German Chancellor Angela Merkel and French foreign minister Jean-Marc Ayrault both rushed early on Thursday to offer their congratulations to Dutch Prime Minister Mark Rutte, who held on to office even though he lost nearly a fifth of his seats in parliament. Rutte will need at least three other parties to reach a parliamentary majority, a grinding process that is expected to drag on for weeks or even months.

Dutch voters “after Brexit, after the American elections, said no to the wrong kind of populism,” Rutte said late on Wednesday in a jubilant victory speech to his supporters.
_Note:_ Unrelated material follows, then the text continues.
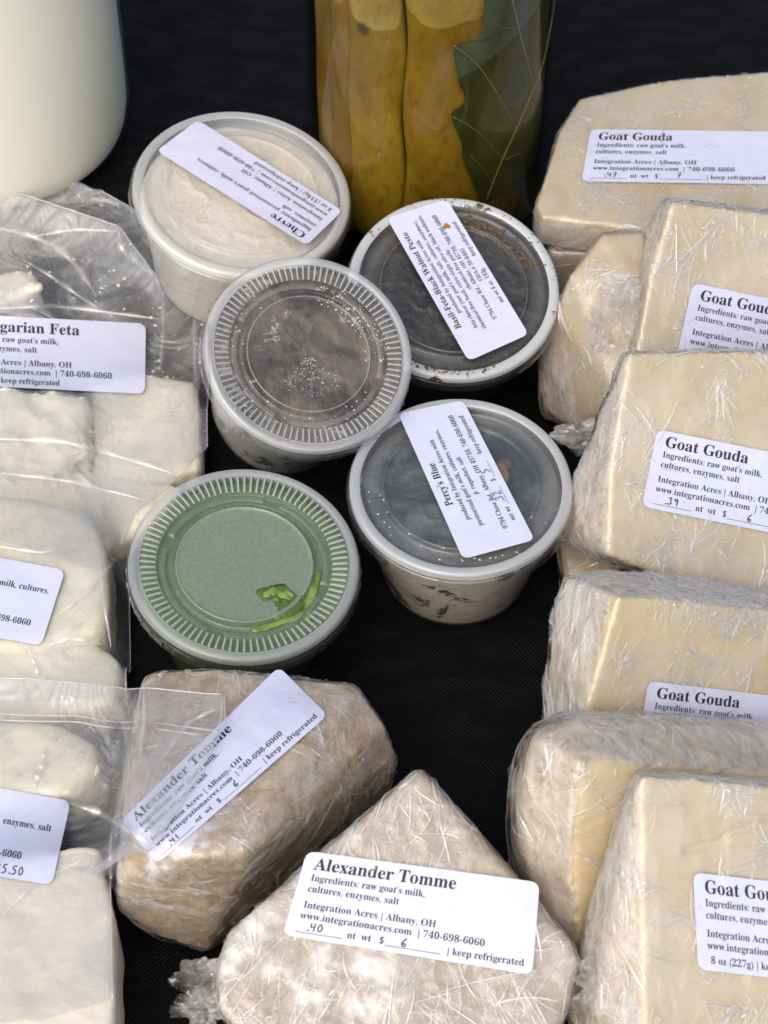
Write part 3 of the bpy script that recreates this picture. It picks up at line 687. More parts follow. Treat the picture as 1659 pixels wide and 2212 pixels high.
for k, (x, y) in enumerate(lp):
    P0 = on_jar(x, y, RL); a0 = math.atan2(P0[0] - J0[0], -(P0[1] - J0[1])); a1 = R_(86)
    for j in range(nw):
        t = j / (nw - 1); a = a0 + (a1 - a0) * t; rr = RL - .5 * t
        V.append([J0[0] + rr * math.sin(a), J0[1] - rr * math.cos(a), P0[2]])
V = np.array(V)
n = N('vine_leaf'); c = n.mix(n.ramp(n.noise(60, 5, .6), .35, .7), (.032, .044, .014), (.062, .078, .030))
c = n.mix(n.ramp(n.noise(190, 5, .7, dist=1.5), .66, .74, 0, .6), c, (.16, .17, .12))
lf = mk('vine_leaf', V, grid_faces(80, nw), n.done(n.pbr(Base_Color=c, Roughness=.5, Normal=n.bump(n.noise(90, 4), .35, .002))), o)
n = N('leaf_vein'); M_VEIN = n.done(n.pbr(Base_Color=(.19, .15, .055), Roughness=.5)); parts = []
for pts, w in [([(1578, -100), (1560, 100), (1500, 400), (1440, 560), (1330, 820), (1240, 1010), (1175, 1170), (1140, 1270)], .62), ([(1290, -60), (1360, 250), (1440, 555)], .42), ([(925, 285), (1020, 350), (1100, 430), (1200, 580), (1330, 810)], .36), ([(925, 742), (1020, 790), (1100, 850), (1245, 1010)], .33),
               ([(1040, 990), (1110, 1060), (1178, 1165)], .28), ([(1372, 778), (1420, 745), (1490, 690)], .28), ([(1255, 1012), (1330, 985), (1425, 958)], .26), ([(1190, 150), (1250, 178), (1335, 180)], .2)]:
    P = smooth_poly(resample([on_jar(*zq(*q), RL + .15) for q in pts], 30), 1); parts.append(tube(P, w * .72 * np.linspace(1, .6, 30), 6))
V, F = merge(parts); mk('leaf_vein', V, F, M_VEIN, lf)
V, F, _, _ = lathe([(RJ - 6.4, 169), (RJ - 5, 168.5), (RJ - 4.6, 169.5), (RJ - 4.6, 182), (RJ - 5.6, 183.4), (.01, 183.4)], 96, J0, *AX)
n = N('jar_lid_metal'); mk('jar_lid', V, F, n.done(n.pbr(Base_Color=(.55, .5, .35), Metallic=1.0, Roughness=.35)), o)

# ------------------------------------------------------------------ wrapped cheeses
def creases(T, V, Nn, side, count, pdir=None, apex=None, side_len=1.0, seed=1, lens=(3, 13), wid=(.12, .40), alpha=(.18, .72), keep=lambda p, n: True):
    """fine folds of the film: short tapered ridges along its surface, whitened to paint in their glints"""
    r = np.random.default_rng(seed); Vs, Fs, Hs = [], [], []; m = 0
    jobs = []
    for k in r.integers(0, len(V), count):
        p = V[k]; nn = Nn[k]
        if nn @ -FWD < -.25 or not keep(p, nn): continue
        sd = side[k] > .5
        if r.random() > .30 + 2.2 * pn(np.array([p / 17 + 3]))[0] + (.25 if sd else 0): continue
        if apex is not None and r.random() < .7: jobs.append((p, nn, p - apex, .25, sd, 1)); continue
        if pdir is not None and sd and r.random() < .85: jobs.append((p, nn, np.asarray(pdir, float), .16, sd, 1)); continue
        a = pn(np.array([p / 38 + 7]))[0] * 9; q = np.cross(nn, [.3, .5, .8]); q = q / np.linalg.norm(q); q2 = np.cross(nn, q)
        if r.random() < .22:                                            # a fan of tension folds leaving one point
            m_ = r.integers(3, 8); sp = r.uniform(.5, 1.6)
            for t in np.linspace(-.5, .5, m_): jobs.append((p, nn, q * math.cos(a + t * sp) + q2 * math.sin(a + t * sp), .06, sd, r.uniform(.8, 2.0)))
        else: jobs.append((p, nn, q * math.cos(a) + q2 * math.sin(a), .6, sd, r.uniform(.35, 1.0)))
    for p, nn, d, jit, sd, lk in jobs:
        d = d + r.normal(0, jit, 3) * np.linalg.norm(d); d = d - (d @ nn) * nn
        L = np.linalg.norm(d)
        if L < 1e-6: continue
        d = d / L; ln = lens[0] * .7 + (lens[1] - lens[0]) * 1.3 * r.random() ** 2.0; ln *= lk * (side_len if sd else 1); soft_ = r.random() < .80; w = wid[0] * .7 + (wid[1] - wid[0] * .7) * 1.25 * r.random() ** 2.4 + (r.uniform(.1, .42) if soft_ else 0); cu = r.normal(0, .09); pts = []; ns = 7
        for i in range(ns):
            h = T.find_nearest(Vector(p))
            if h[0] is None: break
            hn = np.array(h[1]); pts.append((np.array(h[0]), hn, d))
            d = d - (d @ hn) * hn; d = d + np.cross(hn, d) * cu; d = d / max(np.linalg.norm(d), 1e-6); p = np.array(h[0]) + d * ln / ns
        if len(pts) < ns: continue
        al = (alpha[0] * .5 + (alpha[1] - alpha[0] * .5) * r.random() ** 2.2) * (.65 if soft_ else 1.15); asym = r.uniform(.25, .75)
        for i, (c, hn, dd) in enumerate(pts):
            ww = w * math.sin(math.pi * (i + .5) / (ns + .2)) ** .8 * r.uniform(.6, 1.2); b = np.cross(hn, dd)
            Vs += [c + hn * .06 - b * ww, c + hn * (.08 + ww * .9) + b * ww * (asym - .5), c + hn * .06 + b * ww]; Hs += [al * .35, al, al * .35]
        for i in range(ns - 1):
            a = m + i * 3; Fs += [[a, a + 1, a + 4, a + 3], [a + 1, a + 2, a + 5, a + 4]]
        m += ns * 3
    if not Vs: return np.zeros((0, 3)), [], np.zeros(0)
    return np.array(Vs), Fs, np.array(Hs)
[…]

But Wilders also sought to emphasise his gains. He captured 13 per cent of the vote on Wednesday, compared to 10 per cent in the previous elections, and boosted his seats by a third.

“Now we are the 2nd largest party. Next time we will be nr. 1!” he wrote on Twitter on Thursday. Earlier in the day, immediately after the results started coming in, he declared that a “patriotic spring” had already begun in Europe, and vowed to continue fighting.

The likely composition of the coalition may also boost Wilders’s claims that establishment politicians on both sides of the political spectrum in the Netherlands are conspiring against ordinary working people.

Rutte will be forced to pull support from a disparate group of parties, not all of which agree on household basics such as taxation and social welfare — key concerns to Wilders’s voters.

Many Wilders voters on Wednesday said that they felt that mainstream politicians had sold them out — echoing similar complaints during the US presidential campaign.

The perils of coalition building were on clear display on Thursday. The centre-left Labour Party — which four years ago was the second-largest party in the Netherlands, and was the junior partner in the coalition — was wiped out. They plummeted to seventh-place, a pitiful showing for a party that was historically a bastion for working-class Dutch support.

Now European leaders will shift focus to the upcoming presidential elections in France, where the anti-immigrant, anti-EU Marine Le Pen has been running strongly ahead of the first round of voting on April 23.

The Netherlands is known as being one of the most historically tolerant and accepting countries in Europe despite the election campaign, and so the results may not have a direct impact on electoral dynamics elsewhere.

But the muted result from Wilders deprives Le Pen of the chance to point to a neighbour and say that an inexorable tide will carry her forward to victory. And opinion polls suggest that she will ultimately lose the presidential race in favour of a more centrist candidate.